[Start]

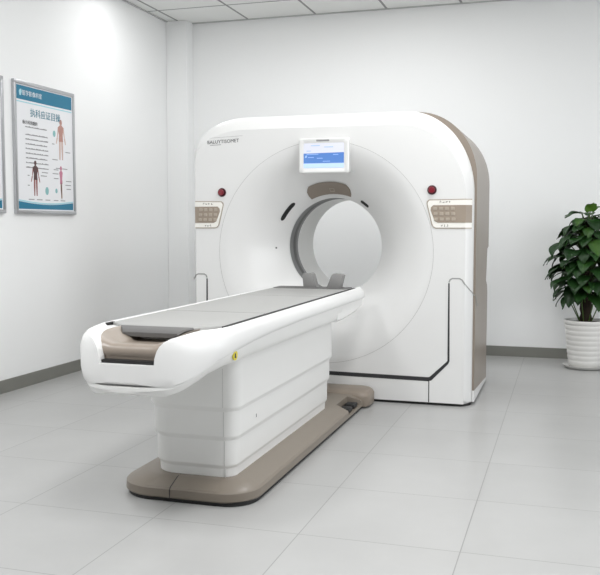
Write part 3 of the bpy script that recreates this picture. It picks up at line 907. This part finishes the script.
# ------------------------------------------------------------------ potted plant
PX, PY = 0.155, 7.30
plant = thing('potted_plant', 'tall green broad leaved plant in a ribbed white pot by the back wall', 'plant', (PX, PY, 0))
bm = bmesh.new(); lathe(bm, [(0.09, 0.0), (0.145, 0.0), (0.163, 0.010), (0.172, 0.026), (0.168, 0.028), (0.150, 0.018), (0.09, 0.016)], PX, PY)
link_mesh('saucer', bm, M['saucer'], plant, smooth=40)
prof = [(0.06, 0.017), (0.118, 0.017), (0.124, 0.024)]
nr = 8
for k in range(nr * 6 + 1):
    f = k / (nr * 6)
    z = 0.03 + f * 0.325
    r = 0.126 + 0.034 * f + 0.0042 * abs(math.sin(f * nr * PI)) ** 0.7
    prof.append((r, z))
prof += [(0.166, 0.362), (0.170, 0.372), (0.171, 0.385), (0.168, 0.392), (0.160, 0.392), (0.156, 0.384), (0.152, 0.33)]
bm = bmesh.new(); lathe(bm, prof, PX, PY, 64, True, False)
link_mesh('pot', bm, M['pot'], plant, smooth=50)
bm = bmesh.new(); lathe(bm, [(0.153, 0.350), (0.151, 0.368), (0.11, 0.374), (0.05, 0.378), (0.01, 0.379)], PX, PY, 40)
link_mesh('soil', bm, M['soil'], plant, smooth=60)
bm = bmesh.new(); 
lathe(bm, [(0.046 + 0.006 * math.sin(k * 2.3), 0.372 + k * 0.035) for k in range(25)], PX, PY, 20)
link_mesh('moss_pole', bm, M['bark'], plant, smooth=60)

leaf_bm = bmesh.new()
tone = leaf_bm.verts.layers.float.new('tone')
stems = []
def leaf(base, az, elev, length, width, droop, tn, roll=0.0):
    """heart-shaped leaf with a folded midrib, tip drooping"""
    nL, nW = 9, 4
    ca, sa = math.cos(az), math.sin(az)
    ax = Vector((ca, sa, 0)); side = Vector((-sa, ca, 0)); upv = Vector((0, 0, 1))
    rows = []
    p = Vector(base); e = elev
    for i in range(nL + 1):
        t = i / nL
        fwd = ax * math.cos(e) + upv * math.sin(e)
        nrm = -ax * math.sin(e) + upv * math.cos(e)
        # heart outline
        if t < 0.22: w = width * (0.55 + 0.45 * math.sin(t / 0.22 * PI / 2))
        else: w = width * math.cos((t - 0.22) / 0.78 * PI / 2) ** 1.0
        row = []
        for j in range(-nW, nW + 1):
            s = j / nW
            fold = abs(s) * w * 0.30 - (abs(s) ** 2) * w * 0.12
            back = -fwd * (0.10 * length * (abs(s)) * (1 - t) ** 3)
            wav = 0.006 * math.sin(9 * t + 3 * s + tn * 20)
            q = p + (side * math.cos(roll) + nrm * math.sin(roll)) * (s * w) + nrm * (fold + wav * abs(s)) + back
            v = leaf_bm.verts.new(q)
            v[tone] = max(0, min(1, tn + 0.10 * (1 - abs(s)) - 0.05 + random.uniform(-.02, .02)))
            row.append(v)
        rows.append(row)
        p = p + fwd * (length / nL)
        e -= droop / nL
    for a, b in zip(rows, rows[1:]):
        for j in range(2 * nW):
            leaf_bm.faces.new((a[j], a[j + 1], b[j + 1], b[j]))
def crown_r(z):
    return interp(z, [(0.50, 0.14), (0.60, 0.26), (0.72, 0.32), (0.92, 0.34), (1.05, 0.29), (1.18, 0.20), (1.27, 0.10), (1.33, 0.03)])
n_leaf = 136
for i in range(n_leaf):
    f = (i + 0.5) / n_leaf
    z = 0.60 + 0.62 * f + random.uniform(-0.02, 0.02)
    az = i * 2.39996 + random.uniform(-0.3, 0.3)
    R = crown_r(z)
    L_ = random.uniform(0.135, 0.185) * (1.0 if z < 1.1 else 0.8)
    reach = max(0.05, (R - L_ * 0.80) * random.choice((0.55, 0.9, 1.0, 1.0)))
    b0 = Vector((PX + 0.04 * math.cos(az), PY + 0.04 * math.sin(az), z - 0.08))
    b1 = Vector((PX + reach * math.cos(az), PY + reach * math.sin(az), z + random.uniform(-0.02, 0.03)))
    if b1.y + L_ * max(0, math.sin(az)) > 7.70: continue
    stems.append((b0, (b0 + b1) / 2 + Vector((0, 0, 0.04)), b1))
    leaf(b1, az + random.uniform(-0.35, 0.35), random.uniform(-0.55, 0.10), L_, L_ * random.uniform(0.38, 0.46), random.uniform(0.7, 1.3), random.uniform(0.10, 0.72), random.uniform(-0.25, 0.25))
# new bright leaves on top and a few that hang low
for az, el, L_, tn, dz in ((-1.3, 1.0, 0.12, 0.95, 0.02), (2.9, 0.25, 0.14, 0.75, 0.0), (0.5, 0.6, 0.12, 0.7, 0.03), (-0.3, 0.25, 0.15, 0.6, -0.02), (-2.3, 0.0, 0.13, 0.55, -0.06), (-1.8, -0.2, 0.13, 0.8, -0.12), (1.4, 0.5, 0.12, 0.5, -0.01)):
    b0 = Vector((PX, PY, 1.15)); b1 = Vector((PX + 0.05 * math.cos(az), PY + 0.05 * math.sin(az), 1.245 + dz))
    stems.append((b0, (b0 + b1) / 2, b1))
    leaf(b1, az, el, L_, L_ * 0.40, 0.9, tn)
for az, z, r, L_ in ((-2.6, 0.60, 0.13, 0.15), (-1.1, 0.60, 0.12, 0.16), (-3.0, 0.67, 0.17, 0.16), (-0.5, 0.62, 0.13, 0.15), (-1.9, 0.64, 0.12, 0.15)):
    b0 = Vector((PX + 0.05 * math.cos(az), PY + 0.05 * math.sin(az), 0.385)); b1 = Vector((PX + r * math.cos(az), PY + r * math.sin(az), z))
    stems.append((b0, (b0 + b1) / 2 + Vector((0.02 * math.cos(az), 0.02 * math.sin(az), 0.02)), b1))
    leaf(b1, az, -0.6, L_, L_ * 0.42, 0.8, random.uniform(0.3, 0.6))
fo = link_mesh('foliage', leaf_bm, M['leaf'], plant, smooth=70)
bm = bmesh.new()
for s in stems: tube(bm, s, 0.0045, 6)
so = link_mesh('stems', bm, M['stem'], plant, smooth=60)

[End]

- **DIRECTIONS FOR THIS TASK**
Repeat the lines above exactly, and keep every picture out.

- **EXERCISE OUTPUT**
Write part 3 of the bpy script that recreates this picture. It picks up at line 907. This part finishes the script.
# ------------------------------------------------------------------ potted plant
PX, PY = 0.155, 7.30
plant = thing('potted_plant', 'tall green broad leaved plant in a ribbed white pot by the back wall', 'plant', (PX, PY, 0))
bm = bmesh.new(); lathe(bm, [(0.09, 0.0), (0.145, 0.0), (0.163, 0.010), (0.172, 0.026), (0.168, 0.028), (0.150, 0.018), (0.09, 0.016)], PX, PY)
link_mesh('saucer', bm, M['saucer'], plant, smooth=40)
prof = [(0.06, 0.017), (0.118, 0.017), (0.124, 0.024)]
nr = 8
for k in range(nr * 6 + 1):
    f = k / (nr * 6)
    z = 0.03 + f * 0.325
    r = 0.126 + 0.034 * f + 0.0042 * abs(math.sin(f * nr * PI)) ** 0.7
    prof.append((r, z))
prof += [(0.166, 0.362), (0.170, 0.372), (0.171, 0.385), (0.168, 0.392), (0.160, 0.392), (0.156, 0.384), (0.152, 0.33)]
bm = bmesh.new(); lathe(bm, prof, PX, PY, 64, True, False)
link_mesh('pot', bm, M['pot'], plant, smooth=50)
bm = bmesh.new(); lathe(bm, [(0.153, 0.350), (0.151, 0.368), (0.11, 0.374), (0.05, 0.378), (0.01, 0.379)], PX, PY, 40)
link_mesh('soil', bm, M['soil'], plant, smooth=60)
bm = bmesh.new(); 
lathe(bm, [(0.046 + 0.006 * math.sin(k * 2.3), 0.372 + k * 0.035) for k in range(25)], PX, PY, 20)
link_mesh('moss_pole', bm, M['bark'], plant, smooth=60)

leaf_bm = bmesh.new()
tone = leaf_bm.verts.layers.float.new('tone')
stems = []
def leaf(base, az, elev, length, width, droop, tn, roll=0.0):
    """heart-shaped leaf with a folded midrib, tip drooping"""
    nL, nW = 9, 4
    ca, sa = math.cos(az), math.sin(az)
    ax = Vector((ca, sa, 0)); side = Vector((-sa, ca, 0)); upv = Vector((0, 0, 1))
    rows = []
    p = Vector(base); e = elev
    for i in range(nL + 1):
        t = i / nL
        fwd = ax * math.cos(e) + upv * math.sin(e)
        nrm = -ax * math.sin(e) + upv * math.cos(e)
        # heart outline
        if t < 0.22: w = width * (0.55 + 0.45 * math.sin(t / 0.22 * PI / 2))
        else: w = width * math.cos((t - 0.22) / 0.78 * PI / 2) ** 1.0
        row = []
        for j in range(-nW, nW + 1):
            s = j / nW
            fold = abs(s) * w * 0.30 - (abs(s) ** 2) * w * 0.12
            back = -fwd * (0.10 * length * (abs(s)) * (1 - t) ** 3)
            wav = 0.006 * math.sin(9 * t + 3 * s + tn * 20)
            q = p + (side * math.cos(roll) + nrm * math.sin(roll)) * (s * w) + nrm * (fold + wav * abs(s)) + back
            v = leaf_bm.verts.new(q)
            v[tone] = max(0, min(1, tn + 0.10 * (1 - abs(s)) - 0.05 + random.uniform(-.02, .02)))
            row.append(v)
        rows.append(row)
        p = p + fwd * (length / nL)
        e -= droop / nL
    for a, b in zip(rows, rows[1:]):
        for j in range(2 * nW):
            leaf_bm.faces.new((a[j], a[j + 1], b[j + 1], b[j]))
def crown_r(z):
    return interp(z, [(0.50, 0.14), (0.60, 0.26), (0.72, 0.32), (0.92, 0.34), (1.05, 0.29), (1.18, 0.20), (1.27, 0.10), (1.33, 0.03)])
n_leaf = 136
for i in range(n_leaf):
    f = (i + 0.5) / n_leaf
    z = 0.60 + 0.62 * f + random.uniform(-0.02, 0.02)
    az = i * 2.39996 + random.uniform(-0.3, 0.3)
    R = crown_r(z)
    L_ = random.uniform(0.135, 0.185) * (1.0 if z < 1.1 else 0.8)
    reach = max(0.05, (R - L_ * 0.80) * random.choice((0.55, 0.9, 1.0, 1.0)))
    b0 = Vector((PX + 0.04 * math.cos(az), PY + 0.04 * math.sin(az), z - 0.08))
    b1 = Vector((PX + reach * math.cos(az), PY + reach * math.sin(az), z + random.uniform(-0.02, 0.03)))
    if b1.y + L_ * max(0, math.sin(az)) > 7.70: continue
    stems.append((b0, (b0 + b1) / 2 + Vector((0, 0, 0.04)), b1))
    leaf(b1, az + random.uniform(-0.35, 0.35), random.uniform(-0.55, 0.10), L_, L_ * random.uniform(0.38, 0.46), random.uniform(0.7, 1.3), random.uniform(0.10, 0.72), random.uniform(-0.25, 0.25))
# new bright leaves on top and a few that hang low
for az, el, L_, tn, dz in ((-1.3, 1.0, 0.12, 0.95, 0.02), (2.9, 0.25, 0.14, 0.75, 0.0), (0.5, 0.6, 0.12, 0.7, 0.03), (-0.3, 0.25, 0.15, 0.6, -0.02), (-2.3, 0.0, 0.13, 0.55, -0.06), (-1.8, -0.2, 0.13, 0.8, -0.12), (1.4, 0.5, 0.12, 0.5, -0.01)):
    b0 = Vector((PX, PY, 1.15)); b1 = Vector((PX + 0.05 * math.cos(az), PY + 0.05 * math.sin(az), 1.245 + dz))
    stems.append((b0, (b0 + b1) / 2, b1))
    leaf(b1, az, el, L_, L_ * 0.40, 0.9, tn)
for az, z, r, L_ in ((-2.6, 0.60, 0.13, 0.15), (-1.1, 0.60, 0.12, 0.16), (-3.0, 0.67, 0.17, 0.16), (-0.5, 0.62, 0.13, 0.15), (-1.9, 0.64, 0.12, 0.15)):
    b0 = Vector((PX + 0.05 * math.cos(az), PY + 0.05 * math.sin(az), 0.385)); b1 = Vector((PX + r * math.cos(az), PY + r * math.sin(az), z))
    stems.append((b0, (b0 + b1) / 2 + Vector((0.02 * math.cos(az), 0.02 * math.sin(az), 0.02)), b1))
    leaf(b1, az, -0.6, L_, L_ * 0.42, 0.8, random.uniform(0.3, 0.6))
fo = link_mesh('foliage', leaf_bm, M['leaf'], plant, smooth=70)
bm = bmesh.new()
for s in stems: tube(bm, s, 0.0045, 6)
so = link_mesh('stems', bm, M['stem'], plant, smooth=60)